Ariflerin yaptıkları ihraçlara baktığım zaman, sanıyorum onlar 116 kişiyi ihraç ettiler. Herkesi ihraç etmişler. Ne hakla?

– “Onlar ihraç etti, kendileri de edildi, iyi oldu” mu diyorsunuz?

Katiyen, öyle bir şey yok. Bunlar müfettiş raporlarına göre ihraç edildiler. Üç ayrı müfettiş raporu var: Evrakta sahtecilik, görevi kötüye kullanma, suistimal, usulsüzlük ne ararsan yazıyor.

– İhraç edilmeyi hak ettiler mi yani?

İhraç edilme kıvamına gelmişler ki edilmişler. Müfettişlerin verdiği bir karar bu.

– Genel Kurul’da Diyan Heyeti oylamasıyla ihraçları kaldırıldı, o oylamaya da Arif sağ ve arkadaşlarının salona girmesinin yolunu açtı…

Bu suçtur. Bu ihraçlar ancak Türkiye Cumhuriyeti mahkemelerinin vereceği kararla kaldırılabilir. Böyle bir şey olamaz.

– Genel kuruldan sonra “Arif Sağ’ın dönüşü”, “Arif Sağ kazandı” başlıkları atıldı…

Yok öyle bir şey. Bu genel kurulu kimse kazanmamıştır. Burada sahtecilik vardır. Belki hapislik bir durum bile olabilir, bilemiyorum. Bu kadar ciddi durum. Ülkemiz böyle saçmalıklarla muhatap olamaz. Bu bir hak cinayeti. Korkunç bir şey. Bu genel kurul kesinlikle iptal olacaktır. Yargı ya da idari yolla iptal olacağını bile bile yaptıkları genel kurul ve aldıkları tüm kararlar geçersizdir. Kendileri de bunu biliyor.

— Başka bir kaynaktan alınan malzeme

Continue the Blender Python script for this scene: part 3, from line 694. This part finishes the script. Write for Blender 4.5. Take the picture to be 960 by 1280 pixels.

Haklarında onlarca şaibe bulunan şahıslar, Divan Heyeti’ne suç işletmişlerdir.

– MESAM’daki çekişmede bir tarafta siz, Fuat Güner, hükümete yakın taraf; diğer tarafta da Arif Sağ ve CHP milletvekillerinin genel kurula gelmesinden de anlaşılacağı gibi muhalifler varmış gibi bir tablo ortaya çıkıyor…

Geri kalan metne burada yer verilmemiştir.